How to Help Your Family Lawyer During Your Family Law Case

  • Dress like it matters. Dress like you want to win your case– Men: should have a suit, that fits them, with dress shoes and a nice tie, nothing flashy. If you don’t own a suit go buy one at men’s warehouse for $99.00. Get a haircut and be clean shaven.  If you have a beard make it tidy and well-groomed. Women: should have a suit coat, nice blouse, and either a skirt at or below the knee or suit pants. Heels should be no higher than half an inch. The look you are going for is professional, not flashy. The judge shouldn’t be able to tell who the attorney is
  • Stay positive. Whether the case seems to be going good or bad, you should always maintain a positive attitude with a mix of humility, always.  Keep a poker face no matter how much you disagree, how badly they are lying, or how you feel the ruling was.
  • Judges. Judges have very keen senses, they hear everything and see everything in the courtroom, be cognizant of this always.  Never, never, never do any of the following: mumble under your breath, roll your eyes, make a face of disgust, or make an outburst of any kind as these actions will certainly hinder your merit. Lastly, the judge should be respected always and be referred to as “your Honor” whenever you speak to them.
  • Please at all costs avoid asking your lawyer “What do you think will happen?”, “Do you think we will lose?”, “Do you think we will win?”. These questions should be asked prior to the trial, not during it. These questions stress out the lawyer who is trying to keep focused on the facts and arguments of your case. Therefore, if you require more clarity of your chances of success, please discuss those with your lawyer prior to trial, and preferably by way of email so that if you forget something or have questions, you can re-read the email as a refresher. Please do not ask the lawyer about theory, strategy and what she is going to do during the trial. Trust your lawyer and follow her instructions. Don’t forget that there are no guarantees in trial, and sometimes judges make rulings no one could have predicted.
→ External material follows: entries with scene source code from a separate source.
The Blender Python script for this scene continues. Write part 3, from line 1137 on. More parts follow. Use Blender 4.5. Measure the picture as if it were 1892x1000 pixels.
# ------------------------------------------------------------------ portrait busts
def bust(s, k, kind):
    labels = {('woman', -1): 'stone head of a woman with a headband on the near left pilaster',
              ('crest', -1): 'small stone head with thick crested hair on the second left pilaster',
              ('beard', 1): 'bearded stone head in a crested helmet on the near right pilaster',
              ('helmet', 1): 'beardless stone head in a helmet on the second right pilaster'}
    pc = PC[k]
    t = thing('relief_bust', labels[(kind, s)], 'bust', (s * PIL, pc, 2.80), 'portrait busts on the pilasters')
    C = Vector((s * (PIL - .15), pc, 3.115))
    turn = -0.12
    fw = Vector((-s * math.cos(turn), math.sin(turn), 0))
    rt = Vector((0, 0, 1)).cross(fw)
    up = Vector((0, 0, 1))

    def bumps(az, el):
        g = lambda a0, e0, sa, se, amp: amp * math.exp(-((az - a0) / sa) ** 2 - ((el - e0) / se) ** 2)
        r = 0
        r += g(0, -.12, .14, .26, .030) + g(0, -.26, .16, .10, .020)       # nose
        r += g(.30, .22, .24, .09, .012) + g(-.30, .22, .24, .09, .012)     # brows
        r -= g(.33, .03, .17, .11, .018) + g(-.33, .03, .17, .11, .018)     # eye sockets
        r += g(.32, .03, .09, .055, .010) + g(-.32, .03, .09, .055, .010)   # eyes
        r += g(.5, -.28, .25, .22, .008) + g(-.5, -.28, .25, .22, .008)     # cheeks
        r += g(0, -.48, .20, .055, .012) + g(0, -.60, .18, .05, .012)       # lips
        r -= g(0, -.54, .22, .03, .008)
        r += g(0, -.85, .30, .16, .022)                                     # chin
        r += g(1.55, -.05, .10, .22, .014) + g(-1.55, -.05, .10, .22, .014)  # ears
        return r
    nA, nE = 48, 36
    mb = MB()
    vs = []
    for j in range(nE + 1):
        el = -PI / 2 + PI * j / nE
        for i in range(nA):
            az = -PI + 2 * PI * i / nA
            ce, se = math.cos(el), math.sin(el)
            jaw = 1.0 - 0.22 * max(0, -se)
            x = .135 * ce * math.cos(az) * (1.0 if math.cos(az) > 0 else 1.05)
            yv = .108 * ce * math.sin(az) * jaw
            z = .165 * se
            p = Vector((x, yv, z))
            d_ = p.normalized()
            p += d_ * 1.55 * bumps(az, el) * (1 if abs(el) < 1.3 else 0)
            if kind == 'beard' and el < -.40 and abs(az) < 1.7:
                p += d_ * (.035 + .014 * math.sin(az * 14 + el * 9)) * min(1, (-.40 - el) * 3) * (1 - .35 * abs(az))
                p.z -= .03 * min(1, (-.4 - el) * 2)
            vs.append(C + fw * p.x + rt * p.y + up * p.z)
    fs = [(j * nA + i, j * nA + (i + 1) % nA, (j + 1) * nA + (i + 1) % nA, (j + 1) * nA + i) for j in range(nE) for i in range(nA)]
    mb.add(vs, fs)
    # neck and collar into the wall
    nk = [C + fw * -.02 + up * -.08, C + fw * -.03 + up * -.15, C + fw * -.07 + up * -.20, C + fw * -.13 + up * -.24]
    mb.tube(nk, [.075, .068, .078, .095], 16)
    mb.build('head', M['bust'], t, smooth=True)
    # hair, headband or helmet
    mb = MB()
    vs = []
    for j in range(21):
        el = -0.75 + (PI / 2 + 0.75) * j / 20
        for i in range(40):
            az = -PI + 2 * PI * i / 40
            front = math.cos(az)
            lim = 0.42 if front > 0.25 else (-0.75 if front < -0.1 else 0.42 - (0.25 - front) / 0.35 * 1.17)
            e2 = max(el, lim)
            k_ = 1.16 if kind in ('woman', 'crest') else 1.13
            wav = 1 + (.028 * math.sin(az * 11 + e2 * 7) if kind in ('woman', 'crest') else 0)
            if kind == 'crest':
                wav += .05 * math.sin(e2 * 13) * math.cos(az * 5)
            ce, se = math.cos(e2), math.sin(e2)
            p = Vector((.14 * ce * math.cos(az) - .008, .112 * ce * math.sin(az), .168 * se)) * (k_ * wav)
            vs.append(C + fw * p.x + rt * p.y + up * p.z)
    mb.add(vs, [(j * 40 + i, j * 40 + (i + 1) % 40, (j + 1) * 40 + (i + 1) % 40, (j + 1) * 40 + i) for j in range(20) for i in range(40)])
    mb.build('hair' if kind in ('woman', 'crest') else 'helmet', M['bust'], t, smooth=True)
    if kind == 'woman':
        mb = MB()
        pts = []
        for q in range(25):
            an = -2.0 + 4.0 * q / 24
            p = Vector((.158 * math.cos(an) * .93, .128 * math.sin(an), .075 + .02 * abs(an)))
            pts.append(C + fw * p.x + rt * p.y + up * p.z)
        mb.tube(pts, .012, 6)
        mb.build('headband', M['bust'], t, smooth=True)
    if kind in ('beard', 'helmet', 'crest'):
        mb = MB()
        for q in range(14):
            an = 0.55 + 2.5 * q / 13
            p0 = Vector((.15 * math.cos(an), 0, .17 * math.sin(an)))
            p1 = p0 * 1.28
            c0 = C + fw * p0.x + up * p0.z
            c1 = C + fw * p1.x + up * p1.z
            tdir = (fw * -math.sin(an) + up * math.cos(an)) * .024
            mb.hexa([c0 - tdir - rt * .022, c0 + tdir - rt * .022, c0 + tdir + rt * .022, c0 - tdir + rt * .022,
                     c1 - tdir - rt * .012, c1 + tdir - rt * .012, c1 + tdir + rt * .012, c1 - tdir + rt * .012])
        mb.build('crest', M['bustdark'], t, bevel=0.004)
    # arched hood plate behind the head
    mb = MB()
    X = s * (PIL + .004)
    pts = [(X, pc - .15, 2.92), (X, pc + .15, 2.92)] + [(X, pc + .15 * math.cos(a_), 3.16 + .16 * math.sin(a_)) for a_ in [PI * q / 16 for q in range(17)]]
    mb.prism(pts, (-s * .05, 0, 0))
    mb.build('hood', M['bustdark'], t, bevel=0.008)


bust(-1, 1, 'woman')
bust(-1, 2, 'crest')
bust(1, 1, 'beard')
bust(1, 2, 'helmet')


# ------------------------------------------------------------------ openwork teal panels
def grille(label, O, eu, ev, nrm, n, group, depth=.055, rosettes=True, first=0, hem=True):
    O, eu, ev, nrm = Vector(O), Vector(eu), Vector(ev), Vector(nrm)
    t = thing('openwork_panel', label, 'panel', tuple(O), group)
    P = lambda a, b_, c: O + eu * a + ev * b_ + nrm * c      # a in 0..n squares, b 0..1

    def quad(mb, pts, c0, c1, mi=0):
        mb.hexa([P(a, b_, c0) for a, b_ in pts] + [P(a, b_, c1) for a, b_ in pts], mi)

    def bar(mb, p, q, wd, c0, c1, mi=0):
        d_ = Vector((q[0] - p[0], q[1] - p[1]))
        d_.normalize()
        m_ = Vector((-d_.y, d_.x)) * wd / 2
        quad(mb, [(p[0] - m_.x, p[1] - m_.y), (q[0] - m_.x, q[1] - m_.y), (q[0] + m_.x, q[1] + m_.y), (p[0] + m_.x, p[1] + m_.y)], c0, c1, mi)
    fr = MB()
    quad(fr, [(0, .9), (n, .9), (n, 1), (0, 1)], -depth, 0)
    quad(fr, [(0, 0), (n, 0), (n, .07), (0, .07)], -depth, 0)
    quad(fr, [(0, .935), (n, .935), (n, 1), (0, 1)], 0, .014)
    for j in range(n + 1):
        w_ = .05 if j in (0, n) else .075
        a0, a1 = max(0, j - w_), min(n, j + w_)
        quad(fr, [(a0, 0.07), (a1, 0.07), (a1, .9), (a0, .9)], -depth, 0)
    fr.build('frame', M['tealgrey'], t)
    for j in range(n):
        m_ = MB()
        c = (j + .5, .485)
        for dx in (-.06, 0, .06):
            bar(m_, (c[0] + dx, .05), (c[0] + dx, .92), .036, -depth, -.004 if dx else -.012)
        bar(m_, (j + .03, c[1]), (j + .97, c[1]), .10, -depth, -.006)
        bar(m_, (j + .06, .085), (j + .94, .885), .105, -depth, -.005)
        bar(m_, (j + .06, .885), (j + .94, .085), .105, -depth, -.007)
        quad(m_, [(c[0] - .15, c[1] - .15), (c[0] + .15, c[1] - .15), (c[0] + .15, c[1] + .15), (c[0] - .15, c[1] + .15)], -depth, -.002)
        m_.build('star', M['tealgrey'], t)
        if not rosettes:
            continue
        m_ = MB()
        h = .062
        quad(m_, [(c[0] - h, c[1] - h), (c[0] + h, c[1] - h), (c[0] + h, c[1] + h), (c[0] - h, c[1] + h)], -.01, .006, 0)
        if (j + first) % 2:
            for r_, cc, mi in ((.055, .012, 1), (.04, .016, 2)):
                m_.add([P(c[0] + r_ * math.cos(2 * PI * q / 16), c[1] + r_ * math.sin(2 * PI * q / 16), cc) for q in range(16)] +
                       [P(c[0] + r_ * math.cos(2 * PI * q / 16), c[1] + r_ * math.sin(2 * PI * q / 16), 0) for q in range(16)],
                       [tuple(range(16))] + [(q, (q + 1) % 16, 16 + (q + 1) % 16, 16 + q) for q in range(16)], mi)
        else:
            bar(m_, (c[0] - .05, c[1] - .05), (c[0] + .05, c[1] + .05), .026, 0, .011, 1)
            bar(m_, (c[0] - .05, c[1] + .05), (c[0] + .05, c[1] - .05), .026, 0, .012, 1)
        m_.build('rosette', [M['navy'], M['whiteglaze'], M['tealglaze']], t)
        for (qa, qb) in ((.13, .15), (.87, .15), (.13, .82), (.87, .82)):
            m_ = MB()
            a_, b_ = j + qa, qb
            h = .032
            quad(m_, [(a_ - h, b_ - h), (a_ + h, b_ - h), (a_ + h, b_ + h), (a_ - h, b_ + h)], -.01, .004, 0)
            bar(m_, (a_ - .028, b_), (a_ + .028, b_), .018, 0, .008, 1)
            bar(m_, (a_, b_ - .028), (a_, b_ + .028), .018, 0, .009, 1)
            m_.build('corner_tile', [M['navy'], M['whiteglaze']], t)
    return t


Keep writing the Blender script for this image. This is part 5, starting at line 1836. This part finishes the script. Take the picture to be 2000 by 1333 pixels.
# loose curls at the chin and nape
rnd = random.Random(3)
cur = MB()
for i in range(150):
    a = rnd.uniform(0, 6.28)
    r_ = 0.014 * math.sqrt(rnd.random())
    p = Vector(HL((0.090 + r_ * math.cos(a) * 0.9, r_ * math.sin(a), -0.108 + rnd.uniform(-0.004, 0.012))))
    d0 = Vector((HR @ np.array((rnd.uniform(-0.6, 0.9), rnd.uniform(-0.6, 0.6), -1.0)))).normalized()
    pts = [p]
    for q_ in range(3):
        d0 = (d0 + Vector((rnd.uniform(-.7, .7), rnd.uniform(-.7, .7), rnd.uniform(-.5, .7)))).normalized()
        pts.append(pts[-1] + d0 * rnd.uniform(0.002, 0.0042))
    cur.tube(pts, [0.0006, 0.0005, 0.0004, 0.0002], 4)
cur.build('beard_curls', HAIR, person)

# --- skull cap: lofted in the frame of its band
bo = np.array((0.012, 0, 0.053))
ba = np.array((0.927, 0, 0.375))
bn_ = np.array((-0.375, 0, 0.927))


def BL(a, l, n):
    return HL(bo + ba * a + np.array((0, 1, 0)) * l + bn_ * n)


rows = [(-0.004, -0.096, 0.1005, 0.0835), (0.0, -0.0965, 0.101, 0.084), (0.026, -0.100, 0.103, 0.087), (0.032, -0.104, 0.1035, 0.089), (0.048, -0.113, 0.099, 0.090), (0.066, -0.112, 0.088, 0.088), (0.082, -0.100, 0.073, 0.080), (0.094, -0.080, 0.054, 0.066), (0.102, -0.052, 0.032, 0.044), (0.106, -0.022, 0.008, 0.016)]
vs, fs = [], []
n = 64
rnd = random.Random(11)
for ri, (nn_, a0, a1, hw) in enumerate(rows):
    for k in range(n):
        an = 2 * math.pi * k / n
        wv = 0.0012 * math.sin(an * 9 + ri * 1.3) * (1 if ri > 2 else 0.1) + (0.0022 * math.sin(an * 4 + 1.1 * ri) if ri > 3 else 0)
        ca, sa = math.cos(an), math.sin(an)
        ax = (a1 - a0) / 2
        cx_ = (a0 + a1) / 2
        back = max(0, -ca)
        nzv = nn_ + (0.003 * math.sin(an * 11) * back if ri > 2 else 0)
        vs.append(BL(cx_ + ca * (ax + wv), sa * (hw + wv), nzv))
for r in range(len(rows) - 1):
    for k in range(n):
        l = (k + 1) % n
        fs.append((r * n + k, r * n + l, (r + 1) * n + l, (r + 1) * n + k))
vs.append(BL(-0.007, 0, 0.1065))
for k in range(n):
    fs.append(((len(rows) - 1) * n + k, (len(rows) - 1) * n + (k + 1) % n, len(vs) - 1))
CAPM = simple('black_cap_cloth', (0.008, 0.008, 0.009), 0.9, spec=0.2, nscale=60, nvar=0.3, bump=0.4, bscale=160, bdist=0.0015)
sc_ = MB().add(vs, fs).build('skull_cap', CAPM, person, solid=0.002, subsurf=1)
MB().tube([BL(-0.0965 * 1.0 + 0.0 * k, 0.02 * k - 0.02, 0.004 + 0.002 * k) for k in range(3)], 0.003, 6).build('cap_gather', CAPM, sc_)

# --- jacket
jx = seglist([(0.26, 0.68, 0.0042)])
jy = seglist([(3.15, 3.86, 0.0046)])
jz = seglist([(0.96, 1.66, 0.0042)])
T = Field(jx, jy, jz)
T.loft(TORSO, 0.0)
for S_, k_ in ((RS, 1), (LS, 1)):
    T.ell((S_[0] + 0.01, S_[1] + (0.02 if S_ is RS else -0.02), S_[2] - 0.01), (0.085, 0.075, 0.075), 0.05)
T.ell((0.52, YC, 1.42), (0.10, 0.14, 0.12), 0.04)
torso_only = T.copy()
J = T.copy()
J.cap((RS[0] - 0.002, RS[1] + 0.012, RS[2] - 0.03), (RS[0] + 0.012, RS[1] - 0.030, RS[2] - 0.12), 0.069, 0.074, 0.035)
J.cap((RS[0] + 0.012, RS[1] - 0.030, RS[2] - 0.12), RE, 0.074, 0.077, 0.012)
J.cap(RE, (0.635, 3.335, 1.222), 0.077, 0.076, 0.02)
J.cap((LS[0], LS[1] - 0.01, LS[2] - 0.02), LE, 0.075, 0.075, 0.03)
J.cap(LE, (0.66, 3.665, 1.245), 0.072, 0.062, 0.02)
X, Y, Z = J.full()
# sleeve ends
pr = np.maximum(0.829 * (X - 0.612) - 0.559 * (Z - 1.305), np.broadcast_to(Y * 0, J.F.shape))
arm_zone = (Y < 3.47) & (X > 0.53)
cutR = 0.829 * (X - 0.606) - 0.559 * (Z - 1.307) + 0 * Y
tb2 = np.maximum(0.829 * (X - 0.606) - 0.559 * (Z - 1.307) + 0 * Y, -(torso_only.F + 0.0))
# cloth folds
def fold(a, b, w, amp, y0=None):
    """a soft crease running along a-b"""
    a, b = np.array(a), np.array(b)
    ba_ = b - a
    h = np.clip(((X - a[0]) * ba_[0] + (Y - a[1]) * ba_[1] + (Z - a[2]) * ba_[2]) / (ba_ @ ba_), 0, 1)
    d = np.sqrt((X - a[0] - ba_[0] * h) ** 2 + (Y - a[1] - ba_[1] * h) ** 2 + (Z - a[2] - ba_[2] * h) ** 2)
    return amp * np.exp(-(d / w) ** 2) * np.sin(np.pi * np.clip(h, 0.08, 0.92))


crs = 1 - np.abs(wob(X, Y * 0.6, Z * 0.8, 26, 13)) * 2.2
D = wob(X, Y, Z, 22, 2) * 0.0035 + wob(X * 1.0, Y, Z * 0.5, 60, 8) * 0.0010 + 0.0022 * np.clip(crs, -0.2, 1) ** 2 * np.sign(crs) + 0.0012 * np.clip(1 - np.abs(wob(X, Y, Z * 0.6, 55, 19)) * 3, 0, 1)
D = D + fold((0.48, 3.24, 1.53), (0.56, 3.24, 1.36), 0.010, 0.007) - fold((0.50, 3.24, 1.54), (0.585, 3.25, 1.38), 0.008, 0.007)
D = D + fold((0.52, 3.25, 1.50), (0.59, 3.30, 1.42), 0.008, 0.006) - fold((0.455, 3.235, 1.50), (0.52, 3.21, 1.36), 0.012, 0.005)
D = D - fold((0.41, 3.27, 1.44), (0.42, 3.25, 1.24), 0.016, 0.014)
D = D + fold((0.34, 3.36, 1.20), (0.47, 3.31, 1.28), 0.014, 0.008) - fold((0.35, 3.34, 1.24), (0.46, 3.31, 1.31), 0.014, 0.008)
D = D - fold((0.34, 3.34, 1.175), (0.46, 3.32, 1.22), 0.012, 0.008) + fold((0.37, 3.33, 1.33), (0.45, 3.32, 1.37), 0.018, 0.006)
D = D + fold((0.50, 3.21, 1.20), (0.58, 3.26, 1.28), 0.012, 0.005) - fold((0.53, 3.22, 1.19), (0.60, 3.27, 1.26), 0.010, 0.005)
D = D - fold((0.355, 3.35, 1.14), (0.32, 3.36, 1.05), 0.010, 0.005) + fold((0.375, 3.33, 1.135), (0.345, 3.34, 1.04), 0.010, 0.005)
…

  • Provide Evidence. During trial and in many occasions, more documents are needed to prove your case. Therefore, if the lawyer asks you to provide further documentation, please do so as your first priority and in an urgent manner.
  • Read and Prepare Your Evidence. Your lawyer will go through the evidence you need to provide at your direct examination and your cross examination. Often the lawyer will type out the questions and the answers to those questions. It is your responsibility to read through such questions, read all your previous affidavits, all the examination for discovery transcripts and all the affidavits of other witnesses and opposing party. Failure to do so can be fatal to your case. If your answers to the same questions or facts are inconsistent, you may lose credibility at trial and therefore lose your case.
  • Stay Focused and Give Direct Answers. If you are asked a question, only answer that question, let me say that again ONLY ANSWER THAT QUESTION and do not depart from what is being asked from you. Do not elaborate too much and do not talk about things that are not relevant to the question. When you are being questioned by opposing counsel their best hope is that you run off on a tangent and dig your own grave. Be short in your answers. The less you say the better.  If there is more information that needs to come out, let your lawyer ask it on cross or re-direct (the next time you’re questioned by your lawyer).  Imagine that you would rather tell a story or give information to your lawyer and not theirs.
  • Do Not Attack Your Ex’s Character. No one including the judge cares about what type of a person your spouse is or what type of a person you are, it just looks petty. The judge’s job is to resolve your case with facts and law in order to figure out how much money needs to be distributed or who gets custody. Calling your spouse names, saying he/she betrayed you, attacking your spouse’s character will only damage your case and your character. So, stay factual. Do not use adjectives (once again, don’t elaborate). Do not give opinion no matter how much you are provoked to give it, or if you are specifically asked using the words opinion. If characterization is needed, your lawyer will do that job during his/her oral and written arguments.
  • Give Your Family Lawyer Space to Think and Concentrate: During court breaks, it is best to let the lawyer take a break and regroup. So, unless something is absolutely urgent, let the lawyer rest her brain. However, if the lawyer asks you any questions, please provide precise answers.
  • Take Notes: If you hear evidence which is untruthful or you have something to say about it, please write it down during trial and hand over your notes to the lawyer during breaks so the lawyer knows what questions to ask. Again, as said previously, do not make an outburst, roll your eyes, make a “tssst” sound in disgust, etc. it will only hurt your case, the judge will see it and it will look unfavorably upon you.

Bottom line … follow these rules, stay calm, trust in your attorney, and you will reach the favorable outcome you seek. Good luck!